By Andrew Cristancho
Sierra Sun, acristancho@sierrasun.com
December 27, 2007

For more information regarding the efforts of the Friends of Squaw Creek, call Ed Heneveld at 583-1817. The group will be planning future workshops and meetings.

They are an informal group of residents and citizens that has organized to express concern about the health of Squaw Creek.

They like to ski and hike along the banks of the Truckee River tributary.

They are curious about the effects of well pumping on the creek and aquifer in Squaw Valley.

Some care so much for the stream’s aquatic life that they relocate trout into deeper pools as the stream dries up in the summer.

The Friends of Squaw Creek received a grant for $49,900 this month from the Sierra Nevada Conservancy, a California agency established in 2005 to allocate funding for environmental preservation.
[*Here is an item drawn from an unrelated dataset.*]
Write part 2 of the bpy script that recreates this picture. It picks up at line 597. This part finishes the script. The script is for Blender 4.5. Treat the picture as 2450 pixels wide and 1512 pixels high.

The group will use the grant to create a strategy of how to “make it a better stream,” said Friends Chairman Ed Heneveld.

The strategic opportunity grant contains two elements, Heneveld said.

“We need to define the goal of our creek restoration efforts,” he said in a phone interview. “[And] try to get a handle on well pumping and aquifer interaction.”

Well pumping has been targeted by as a possible cause of the creek’s tendency to run dry in the summer and fall months.

A founding member of the Friends and a long-time Squaw resident, Pam Rocca believes three conditions are fouling and drying up the creek waters: The loss of snow storage because of tree cutting, well pumping for municipal and commercial use and the loss of many of the creek’s tributaries during past development in the valley.

The director of the Truckee River Watershed Council called the stream’s poor condition the result of previous decisions.

“From the perspective of a fishery, Squaw Creek is not a healthy fishery, and not a healthy [vegetated stream bed], we are seeing 100 years of land-use decisions,” said Executive Director Lisa Wallace of the watershed council.